§ **Task goal**:
Copy exactly the lines from the one containing "label, 'trunk', 'dark tree trunks')" through the one containing "trunk(1158, 478, 0, 5.6, .15, 'broad", both included, and nothing else.

§ **Supplied data**:

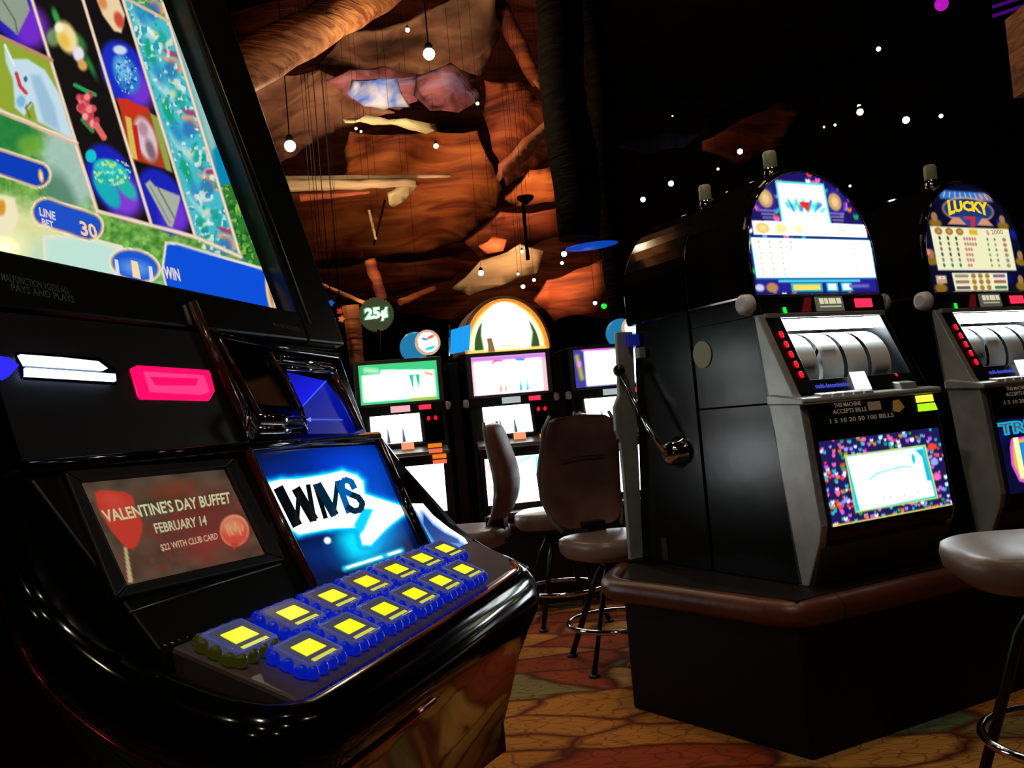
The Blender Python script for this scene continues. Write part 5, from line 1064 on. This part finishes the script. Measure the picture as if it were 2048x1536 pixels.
# trunks
def trunk(x, y0, y1, D, r, label):
    a = at(x, y0, D); z1 = 6.19; pts = []; rs = []
    for i in range(16): t = i/15; pts.append(Vector((a.x+.02*math.sin(i*1.3), a.y, a.z+(z1-a.z)*t))); rs.append(r*(1+.05*rng.randn()))
    rs[0] *= .8
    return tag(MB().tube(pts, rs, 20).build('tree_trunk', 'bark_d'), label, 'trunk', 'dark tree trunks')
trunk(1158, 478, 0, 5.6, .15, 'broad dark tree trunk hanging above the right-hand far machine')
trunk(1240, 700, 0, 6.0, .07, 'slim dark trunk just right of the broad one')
cnt = 0
def bulb(x, y, D, r, label, m='bulb_s', power=0, wire=0, col=(1, .8, .5), name='ceiling_bulb', cat='light'):
    c = at(x, y, D); T = empty(name, c, label, cat, 'bulbs hanging in the roof')
    MB().ball(c, r, n=12).build('bulb', m, T)
    MB().lathe(c+Vector((0, 0, r*.7)), (0, 0, 1), [(r*.6, 0), (r*.7, r*.8), (r*.3, r*1.3)], 10).build('socket', 'wire', T)
    MB().tube([c+Vector((0, 0, r*1.5)), Vector((c.x, c.y, 6.2))], .004 if wire else .0012, 5).build('cord', 'wire', T)
    if power:
        l = lamp('bulb_light', 'POINT', c-Vector((0, 0, r*2.2)), power, col, .03)
bulb(858, 108, 5.4, .036, 'large bright bulb hanging at the top centre', 'bulb', 22, .7)
bulb(580, 292, 5.6, .036, 'large bright bulb beside the screen of the near machine', 'bulb', 22, .8)
for x, y, r, lb in [(815, 60, .016, 'small oval bulb above the large top-centre bulb'), (872, 292, .018, 'small bulb over the middle of the orange hide'), (955, 207, .012, 'tiny bulb at the right rim of the mauve hide'),
    (712, 257, .010, 'left one of two tiny bulbs under the cream blade'), (722, 263, .009, 'right one of two tiny bulbs under the cream blade'), (962, 546, .020, 'bright small bulb on the pale canvas'), (1044, 503, .012, 'tiny bulb at the foot of the thin dark pole'),
    (1128, 508, .020, 'bulb at the left tip of the blue disc'), (1124, 526, .012, 'tiny bulb below the left tip of the blue disc'), (1046, 573, .015, 'small bulb directly above the yellow arch'), (1036, 548, .009, 'faint bulb above the yellow arch, higher one'), (1068, 560, .012, 'small bulb left end of the reddish hide'),
    (1107, 212, .012, 'tiny bulb where the thin pole meets the trunk'), (1190, 606, .014, 'white bulb above the right-hand far machine'), (1238, 606, .013, 'white bulb left of the pull-handle machine'),
    (1757, 98, .018, 'lone bulb highest at the right'), (1720, 224, .026, 'bright bulb above the gap between the round-top machines'), (1718, 212, .014, 'small bulb touching the bright one above the gap'), (1812, 240, .028, 'largest bulb in the dark at the right'), (1882, 232, .016, 'pale oval bulb right of the largest right-hand bulb'),
    (1480, 303, .022, 'bulb left of the confetti machine, higher one'), (1342, 367, .022, 'bulb above the head of the pull-handle machine'), (1286, 399, .020, 'bulb at the left end of the machine heads'), (1345, 232, .006, 'faint speck of a bulb by the blue-grey leaf'), (1670, 250, .010, 'dim bulb above the confetti machine'), (1648, 254, .008, 'fainter dim bulb above the confetti machine'),
    (1436, 338, .010, 'dim bulb beside the frosted service light'), (1700, 372, .010, 'dim bulb between the two round heads')]:
    bulb(x, y, 7.0 if x > 1260 else 6.3, r, lb)
for x, y, m_, lb in [(1208, 612, 'green_led', 'green bulb above the right-hand far machine'), (1238, 628, 'green_led', 'lower green bulb left of the pull-handle machine'), (1883, 8, emat('magenta_bulb', (.8, .1, .8), .8), 'magenta globe at the top right corner')]:
    bulb(x, y, 6.3, .02 if y > 100 else .048, lb, m_)
for i, (x0, y0, x1, y1) in enumerate([(1986, 14, 2070, -14), (1986, 32, 2090, -2)]):
    tag(MB().tube([at(x0, y0, 6), at(x1, y1, 6)], .012, 8).build('neon_tube', emat('violet_neon', (.35, .06, .55), .5)), ['upper violet neon tube at the top right corner', 'lower violet neon tube at the top right corner'][i], 'lamp', 'violet neon tubes')
# coloured star lights at the edge of the near machine
for x, y, c_, lb in [(644, 594, (.9, .3, .25), 'red star light, topmost of the cluster'), (662, 606, (.0, .4, .75), 'upper blue star light'), (652, 622, (.95, .6, .25), 'yellow star light'), (664, 638, (.0, .4, .75), 'lower blue star light'), (680, 622, (.75, .2, .15), 'dark red star light'), (683, 638, (.9, .45, .2), 'orange star light, rightmost of the cluster')]:
    c = at(x, y, 5.6+.0045*(y-590)); T = empty('star_light', c, lb+' beside the near machine', 'light', 'coloured star lights'); mb = MB()
    V = [c+Vector((math.cos(2*math.pi*i/10)*(.026 if i % 2 == 0 else .015), -.0, math.sin(2*math.pi*i/10)*(.026 if i % 2 == 0 else .015))) for i in range(10)]
    mb.add(V+[c+Vector((0, -.018, 0)), c+Vector((0, .018, 0))], [(i, (i+1) % 10, 10) for i in range(10)]+[((i+1) % 10, i, 11) for i in range(10)]); mb.build('star', emat('star_lamp', c_, .8), T)
    MB().tube([c+Vector((0, .0, .022)), Vector((c.x, c.y, 6.2))], .002, 5).build('cord', 'wire', T)
hang(tag(MB().tube([at(630, 592, 5.7), at(641, 624, 5.7)], .02, 8).build('neon_tube', emat('purple_neon', (.55, .08, .6), .6)), 'short purple neon tube beside the star lights', 'lamp', 'violet neon tubes'))
tag(MB().box(Sub(W0, 2.36, -3.9), 0, .5, -.1, .1, 2.3, 2.66).build('timber_panel', 'bark'), 'orange-brown timber panel at the right edge above the LUCKY machine', 'panel')
# overhead downlights behind and above the photographer
for i, (x, y, z) in enumerate([(-.6, .2, 2.7), (.2, -.3, 2.8), (.9, .3, 2.7), (.5, 1.2, 2.9), (-1.0, 1.0, 2.8), (1.4, 1.3, 2.9), (-.1, -1.2, 2.7), (-1.5, .1, 2.7), (1.0, -.8, 2.8)]):
    c = Vector((x, y, z)); T = empty('downlight', c, 'small warm downlight over the aisle in front of the near machine', 'light', 'downlights over the aisle')
    MB().ball(c, .034, n=12).build('bulb', 'bulb', T); MB().lathe(c+Vector((0, 0, .022)), (0, 0, 1), [(.036, 0), (.03, .05), (.012, .07)], 12).build('can', 'wire', T); MB().tube([c+Vector((0, 0, .07)), Vector((x, y, 6.2))], .005, 6).build('cord', 'wire', T)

§ **Result for this exercise**:
    return tag(MB().tube(pts, rs, 20).build('tree_trunk', 'bark_d'), label, 'trunk', 'dark tree trunks')
trunk(1158, 478, 0, 5.6, .15, 'broad dark tree trunk hanging above the right-hand far machine')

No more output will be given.